» Exercise:
Using the data below, repeat all of it precisely.

* Begin *

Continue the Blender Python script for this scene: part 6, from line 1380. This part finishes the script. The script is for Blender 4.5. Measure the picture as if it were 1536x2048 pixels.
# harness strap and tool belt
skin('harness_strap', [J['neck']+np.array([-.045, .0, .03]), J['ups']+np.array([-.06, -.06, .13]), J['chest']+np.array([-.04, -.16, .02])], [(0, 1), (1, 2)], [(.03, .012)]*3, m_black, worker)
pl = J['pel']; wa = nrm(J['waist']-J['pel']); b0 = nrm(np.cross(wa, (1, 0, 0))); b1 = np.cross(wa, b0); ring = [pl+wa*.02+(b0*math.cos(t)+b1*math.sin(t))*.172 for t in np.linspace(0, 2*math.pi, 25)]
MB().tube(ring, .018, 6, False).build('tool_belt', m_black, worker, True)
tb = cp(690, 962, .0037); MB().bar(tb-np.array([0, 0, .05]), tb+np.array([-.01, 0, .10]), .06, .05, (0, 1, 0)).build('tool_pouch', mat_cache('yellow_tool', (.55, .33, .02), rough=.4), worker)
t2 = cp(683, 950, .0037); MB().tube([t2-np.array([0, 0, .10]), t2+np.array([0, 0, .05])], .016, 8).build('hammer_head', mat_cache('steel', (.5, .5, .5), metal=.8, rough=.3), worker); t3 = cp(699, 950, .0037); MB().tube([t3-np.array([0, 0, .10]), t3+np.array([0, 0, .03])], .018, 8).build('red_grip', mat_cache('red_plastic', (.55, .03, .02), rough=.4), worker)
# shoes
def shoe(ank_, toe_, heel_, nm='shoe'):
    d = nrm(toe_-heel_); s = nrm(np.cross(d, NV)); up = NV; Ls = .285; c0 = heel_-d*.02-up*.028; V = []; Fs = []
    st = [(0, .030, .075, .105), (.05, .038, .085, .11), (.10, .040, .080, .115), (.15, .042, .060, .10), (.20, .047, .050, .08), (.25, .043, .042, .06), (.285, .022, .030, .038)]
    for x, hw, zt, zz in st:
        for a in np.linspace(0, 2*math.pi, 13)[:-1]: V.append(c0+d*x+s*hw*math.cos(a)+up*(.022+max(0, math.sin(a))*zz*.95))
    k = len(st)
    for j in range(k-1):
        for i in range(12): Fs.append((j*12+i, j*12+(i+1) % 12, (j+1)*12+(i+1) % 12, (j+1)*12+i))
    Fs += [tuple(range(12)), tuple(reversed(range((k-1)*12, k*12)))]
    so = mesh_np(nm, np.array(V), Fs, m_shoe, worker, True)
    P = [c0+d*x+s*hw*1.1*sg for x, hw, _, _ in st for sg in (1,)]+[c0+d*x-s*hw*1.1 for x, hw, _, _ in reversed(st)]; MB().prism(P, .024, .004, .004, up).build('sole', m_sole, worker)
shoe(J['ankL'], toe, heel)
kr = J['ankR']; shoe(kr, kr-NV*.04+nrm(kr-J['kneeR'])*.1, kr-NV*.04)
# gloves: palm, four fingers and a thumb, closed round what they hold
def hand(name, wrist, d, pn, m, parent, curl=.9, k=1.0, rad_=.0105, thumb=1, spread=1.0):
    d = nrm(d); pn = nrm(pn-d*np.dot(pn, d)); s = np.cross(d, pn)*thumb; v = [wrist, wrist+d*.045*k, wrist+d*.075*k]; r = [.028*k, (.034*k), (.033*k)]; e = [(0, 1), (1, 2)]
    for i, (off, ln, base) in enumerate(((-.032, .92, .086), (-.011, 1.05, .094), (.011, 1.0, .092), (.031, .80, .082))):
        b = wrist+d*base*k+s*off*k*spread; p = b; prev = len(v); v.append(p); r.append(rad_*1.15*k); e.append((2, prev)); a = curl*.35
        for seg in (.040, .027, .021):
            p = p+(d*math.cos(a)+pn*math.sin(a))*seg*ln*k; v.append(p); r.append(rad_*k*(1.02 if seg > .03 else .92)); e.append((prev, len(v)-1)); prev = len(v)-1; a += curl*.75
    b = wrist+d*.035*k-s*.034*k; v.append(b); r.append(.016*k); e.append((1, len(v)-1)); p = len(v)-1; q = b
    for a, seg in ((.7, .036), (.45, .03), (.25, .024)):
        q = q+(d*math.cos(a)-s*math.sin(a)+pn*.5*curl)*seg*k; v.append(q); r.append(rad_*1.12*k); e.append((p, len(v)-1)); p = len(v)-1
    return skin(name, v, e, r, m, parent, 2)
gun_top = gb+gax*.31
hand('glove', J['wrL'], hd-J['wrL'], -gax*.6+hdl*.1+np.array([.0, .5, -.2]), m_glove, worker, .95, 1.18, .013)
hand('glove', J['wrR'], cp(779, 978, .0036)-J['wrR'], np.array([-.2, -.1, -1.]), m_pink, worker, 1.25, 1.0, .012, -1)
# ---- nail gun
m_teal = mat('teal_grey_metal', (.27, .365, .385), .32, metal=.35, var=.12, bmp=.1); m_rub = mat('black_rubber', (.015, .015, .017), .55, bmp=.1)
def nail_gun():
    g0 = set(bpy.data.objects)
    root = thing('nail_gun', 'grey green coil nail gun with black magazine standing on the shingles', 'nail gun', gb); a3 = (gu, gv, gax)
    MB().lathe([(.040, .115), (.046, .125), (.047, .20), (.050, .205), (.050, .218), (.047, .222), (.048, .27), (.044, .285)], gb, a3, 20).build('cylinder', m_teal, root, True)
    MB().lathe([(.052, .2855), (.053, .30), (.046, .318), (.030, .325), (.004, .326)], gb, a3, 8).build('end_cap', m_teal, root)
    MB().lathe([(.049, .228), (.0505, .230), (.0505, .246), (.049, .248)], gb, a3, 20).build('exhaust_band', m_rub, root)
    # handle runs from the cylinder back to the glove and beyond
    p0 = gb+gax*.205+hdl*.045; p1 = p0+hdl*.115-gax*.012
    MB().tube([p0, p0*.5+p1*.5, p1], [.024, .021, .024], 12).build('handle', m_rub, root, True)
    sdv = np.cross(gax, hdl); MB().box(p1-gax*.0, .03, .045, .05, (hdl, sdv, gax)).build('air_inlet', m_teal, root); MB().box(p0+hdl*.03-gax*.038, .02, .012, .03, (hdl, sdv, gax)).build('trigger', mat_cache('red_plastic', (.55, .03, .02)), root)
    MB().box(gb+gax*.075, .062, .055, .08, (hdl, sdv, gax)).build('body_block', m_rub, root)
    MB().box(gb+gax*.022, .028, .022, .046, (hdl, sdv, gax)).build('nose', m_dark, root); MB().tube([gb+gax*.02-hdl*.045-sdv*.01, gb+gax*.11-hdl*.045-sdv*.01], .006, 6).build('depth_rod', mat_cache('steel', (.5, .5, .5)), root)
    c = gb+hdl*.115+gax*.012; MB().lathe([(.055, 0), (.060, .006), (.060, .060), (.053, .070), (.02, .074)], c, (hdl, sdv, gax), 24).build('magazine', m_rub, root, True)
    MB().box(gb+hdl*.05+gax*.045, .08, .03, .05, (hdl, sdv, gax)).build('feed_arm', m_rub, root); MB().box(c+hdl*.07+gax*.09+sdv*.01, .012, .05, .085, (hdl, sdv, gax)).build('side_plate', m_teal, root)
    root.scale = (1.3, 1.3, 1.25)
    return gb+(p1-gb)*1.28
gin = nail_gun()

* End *

» Written response:
Continue the Blender Python script for this scene: part 6, from line 1380. This part finishes the script. The script is for Blender 4.5. Measure the picture as if it were 1536x2048 pixels.
# harness strap and tool belt
skin('harness_strap', [J['neck']+np.array([-.045, .0, .03]), J['ups']+np.array([-.06, -.06, .13]), J['chest']+np.array([-.04, -.16, .02])], [(0, 1), (1, 2)], [(.03, .012)]*3, m_black, worker)
pl = J['pel']; wa = nrm(J['waist']-J['pel']); b0 = nrm(np.cross(wa, (1, 0, 0))); b1 = np.cross(wa, b0); ring = [pl+wa*.02+(b0*math.cos(t)+b1*math.sin(t))*.172 for t in np.linspace(0, 2*math.pi, 25)]
MB().tube(ring, .018, 6, False).build('tool_belt', m_black, worker, True)
tb = cp(690, 962, .0037); MB().bar(tb-np.array([0, 0, .05]), tb+np.array([-.01, 0, .10]), .06, .05, (0, 1, 0)).build('tool_pouch', mat_cache('yellow_tool', (.55, .33, .02), rough=.4), worker)
t2 = cp(683, 950, .0037); MB().tube([t2-np.array([0, 0, .10]), t2+np.array([0, 0, .05])], .016, 8).build('hammer_head', mat_cache('steel', (.5, .5, .5), metal=.8, rough=.3), worker); t3 = cp(699, 950, .0037); MB().tube([t3-np.array([0, 0, .10]), t3+np.array([0, 0, .03])], .018, 8).build('red_grip', mat_cache('red_plastic', (.55, .03, .02), rough=.4), worker)
# shoes
def shoe(ank_, toe_, heel_, nm='shoe'):
    d = nrm(toe_-heel_); s = nrm(np.cross(d, NV)); up = NV; Ls = .285; c0 = heel_-d*.02-up*.028; V = []; Fs = []
    st = [(0, .030, .075, .105), (.05, .038, .085, .11), (.10, .040, .080, .115), (.15, .042, .060, .10), (.20, .047, .050, .08), (.25, .043, .042, .06), (.285, .022, .030, .038)]
    for x, hw, zt, zz in st:
        for a in np.linspace(0, 2*math.pi, 13)[:-1]: V.append(c0+d*x+s*hw*math.cos(a)+up*(.022+max(0, math.sin(a))*zz*.95))
    k = len(st)
    for j in range(k-1):
        for i in range(12): Fs.append((j*12+i, j*12+(i+1) % 12, (j+1)*12+(i+1) % 12, (j+1)*12+i))
    Fs += [tuple(range(12)), tuple(reversed(range((k-1)*12, k*12)))]
    so = mesh_np(nm, np.array(V), Fs, m_shoe, worker, True)
    P = [c0+d*x+s*hw*1.1*sg for x, hw, _, _ in st for sg in (1,)]+[c0+d*x-s*hw*1.1 for x, hw, _, _ in reversed(st)]; MB().prism(P, .024, .004, .004, up).build('sole', m_sole, worker)
shoe(J['ankL'], toe, heel)
kr = J['ankR']; shoe(kr, kr-NV*.04+nrm(kr-J['kneeR'])*.1, kr-NV*.04)
# gloves: palm, four fingers and a thumb, closed round what they hold
def hand(name, wrist, d, pn, m, parent, curl=.9, k=1.0, rad_=.0105, thumb=1, spread=1.0):
    d = nrm(d); pn = nrm(pn-d*np.dot(pn, d)); s = np.cross(d, pn)*thumb; v = [wrist, wrist+d*.045*k, wrist+d*.075*k]; r = [.028*k, (.034*k), (.033*k)]; e = [(0, 1), (1, 2)]
    for i, (off, ln, base) in enumerate(((-.032, .92, .086), (-.011, 1.05, .094), (.011, 1.0, .092), (.031, .80, .082))):
        b = wrist+d*base*k+s*off*k*spread; p = b; prev = len(v); v.append(p); r.append(rad_*1.15*k); e.append((2, prev)); a = curl*.35
        for seg in (.040, .027, .021):
            p = p+(d*math.cos(a)+pn*math.sin(a))*seg*ln*k; v.append(p); r.append(rad_*k*(1.02 if seg > .03 else .92)); e.append((prev, len(v)-1)); prev = len(v)-1; a += curl*.75
    b = wrist+d*.035*k-s*.034*k; v.append(b); r.append(.016*k); e.append((1, len(v)-1)); p = len(v)-1; q = b
    for a, seg in ((.7, .036), (.45, .03), (.25, .024)):
        q = q+(d*math.cos(a)-s*math.sin(a)+pn*.5*curl)*seg*k; v.append(q); r.append(rad_*1.12*k); e.append((p, len(v)-1)); p = len(v)-1
    return skin(name, v, e, r, m, parent, 2)
gun_top = gb+gax*.31
hand('glove', J['wrL'], hd-J['wrL'], -gax*.6+hdl*.1+np.array([.0, .5, -.2]), m_glove, worker, .95, 1.18, .013)
hand('glove', J['wrR'], cp(779, 978, .0036)-J['wrR'], np.array([-.2, -.1, -1.]), m_pink, worker, 1.25, 1.0, .012, -1)
# ---- nail gun
m_teal = mat('teal_grey_metal', (.27, .365, .385), .32, metal=.35, var=.12, bmp=.1); m_rub = mat('black_rubber', (.015, .015, .017), .55, bmp=.1)
def nail_gun():
    g0 = set(bpy.data.objects)
    root = thing('nail_gun', 'grey green coil nail gun with black magazine standing on the shingles', 'nail gun', gb); a3 = (gu, gv, gax)
    MB().lathe([(.040, .115), (.046, .125), (.047, .20), (.050, .205), (.050, .218), (.047, .222), (.048, .27), (.044, .285)], gb, a3, 20).build('cylinder', m_teal, root, True)
    MB().lathe([(.052, .2855), (.053, .30), (.046, .318), (.030, .325), (.004, .326)], gb, a3, 8).build('end_cap', m_teal, root)
    MB().lathe([(.049, .228), (.0505, .230), (.0505, .246), (.049, .248)], gb, a3, 20).build('exhaust_band', m_rub, root)
    # handle runs from the cylinder back to the glove and beyond
    p0 = gb+gax*.205+hdl*.045; p1 = p0+hdl*.115-gax*.012
    MB().tube([p0, p0*.5+p1*.5, p1], [.024, .021, .024], 12).build('handle', m_rub, root, True)
    sdv = np.cross(gax, hdl); MB().box(p1-gax*.0, .03, .045, .05, (hdl, sdv, gax)).build('air_inlet', m_teal, root); MB().box(p0+hdl*.03-gax*.038, .02, .012, .03, (hdl, sdv, gax)).build('trigger', mat_cache('red_plastic', (.55, .03, .02)), root)
    MB().box(gb+gax*.075, .062, .055, .08, (hdl, sdv, gax)).build('body_block', m_rub, root)
    MB().box(gb+gax*.022, .028, .022, .046, (hdl, sdv, gax)).build('nose', m_dark, root); MB().tube([gb+gax*.02-hdl*.045-sdv*.01, gb+gax*.11-hdl*.045-sdv*.01], .006, 6).build('depth_rod', mat_cache('steel', (.5, .5, .5)), root)
    c = gb+hdl*.115+gax*.012; MB().lathe([(.055, 0), (.060, .006), (.060, .060), (.053, .070), (.02, .074)], c, (hdl, sdv, gax), 24).build('magazine', m_rub, root, True)
    MB().box(gb+hdl*.05+gax*.045, .08, .03, .05, (hdl, sdv, gax)).build('feed_arm', m_rub, root); MB().box(c+hdl*.07+gax*.09+sdv*.01, .012, .05, .085, (hdl, sdv, gax)).build('side_plate', m_teal, root)
    root.scale = (1.3, 1.3, 1.25)
    return gb+(p1-gb)*1.28
gin = nail_gun()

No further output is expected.